Stored data
-- Start --
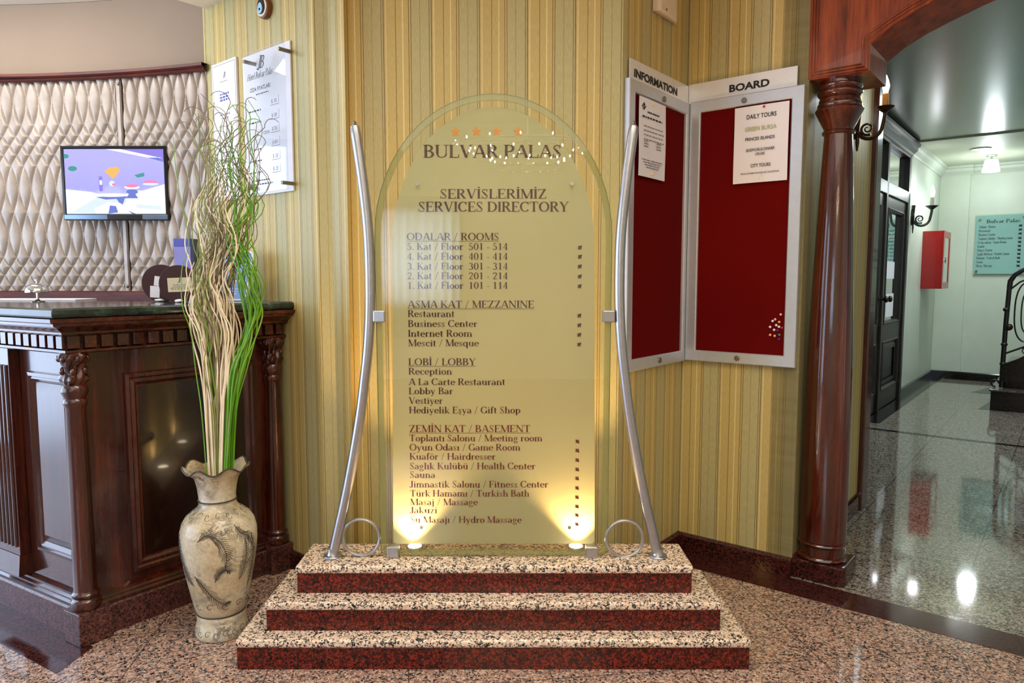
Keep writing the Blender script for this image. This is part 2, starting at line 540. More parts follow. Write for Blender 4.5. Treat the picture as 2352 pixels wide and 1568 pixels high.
-- End --
-- Start --
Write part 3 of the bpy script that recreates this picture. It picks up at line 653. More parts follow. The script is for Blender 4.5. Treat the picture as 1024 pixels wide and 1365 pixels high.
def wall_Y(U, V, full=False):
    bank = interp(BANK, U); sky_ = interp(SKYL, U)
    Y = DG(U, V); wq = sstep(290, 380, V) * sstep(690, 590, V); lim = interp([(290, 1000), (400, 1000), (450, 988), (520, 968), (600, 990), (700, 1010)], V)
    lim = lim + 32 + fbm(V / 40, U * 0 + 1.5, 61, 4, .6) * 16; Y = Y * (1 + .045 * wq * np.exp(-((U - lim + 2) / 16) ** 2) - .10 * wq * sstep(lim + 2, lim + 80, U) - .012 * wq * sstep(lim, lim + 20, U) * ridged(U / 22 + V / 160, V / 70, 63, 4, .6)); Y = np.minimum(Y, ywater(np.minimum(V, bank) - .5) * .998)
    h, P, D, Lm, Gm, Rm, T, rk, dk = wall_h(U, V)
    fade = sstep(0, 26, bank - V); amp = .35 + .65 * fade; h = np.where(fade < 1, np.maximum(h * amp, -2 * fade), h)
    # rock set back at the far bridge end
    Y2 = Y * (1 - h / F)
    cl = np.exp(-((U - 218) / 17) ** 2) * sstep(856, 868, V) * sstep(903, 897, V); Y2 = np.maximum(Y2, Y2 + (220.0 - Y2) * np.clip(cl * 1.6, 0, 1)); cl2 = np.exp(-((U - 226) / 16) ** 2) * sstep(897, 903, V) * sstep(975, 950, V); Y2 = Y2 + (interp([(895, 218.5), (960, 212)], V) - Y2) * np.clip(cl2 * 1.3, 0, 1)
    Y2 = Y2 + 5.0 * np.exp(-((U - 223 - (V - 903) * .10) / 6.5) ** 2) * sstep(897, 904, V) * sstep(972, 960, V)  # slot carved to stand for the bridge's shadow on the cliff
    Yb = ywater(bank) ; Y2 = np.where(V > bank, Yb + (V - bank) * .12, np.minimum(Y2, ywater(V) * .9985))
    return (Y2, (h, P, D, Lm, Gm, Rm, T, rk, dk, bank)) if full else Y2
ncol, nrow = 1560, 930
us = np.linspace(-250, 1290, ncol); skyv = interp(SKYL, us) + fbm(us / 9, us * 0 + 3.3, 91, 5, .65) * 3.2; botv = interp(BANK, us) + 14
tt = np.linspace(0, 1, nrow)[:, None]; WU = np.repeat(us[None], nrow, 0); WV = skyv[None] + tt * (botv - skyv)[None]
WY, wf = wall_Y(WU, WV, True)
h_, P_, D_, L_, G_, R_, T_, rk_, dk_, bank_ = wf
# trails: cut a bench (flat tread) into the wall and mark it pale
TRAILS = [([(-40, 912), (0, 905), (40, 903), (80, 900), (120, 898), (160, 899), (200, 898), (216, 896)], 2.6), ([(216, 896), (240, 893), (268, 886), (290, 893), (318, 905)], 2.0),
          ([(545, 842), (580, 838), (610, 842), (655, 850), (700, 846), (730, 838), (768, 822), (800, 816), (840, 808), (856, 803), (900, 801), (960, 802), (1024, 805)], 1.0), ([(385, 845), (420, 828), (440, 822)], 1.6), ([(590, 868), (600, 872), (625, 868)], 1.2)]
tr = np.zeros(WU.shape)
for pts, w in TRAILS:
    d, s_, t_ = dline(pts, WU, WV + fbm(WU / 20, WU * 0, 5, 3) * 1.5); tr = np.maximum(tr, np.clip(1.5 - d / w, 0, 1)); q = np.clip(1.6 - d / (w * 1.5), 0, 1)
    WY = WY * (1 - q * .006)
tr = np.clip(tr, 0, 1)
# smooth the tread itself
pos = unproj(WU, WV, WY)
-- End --
What is expected
Give the number of lines that carry the word "high", with nothing added.

Correct response
2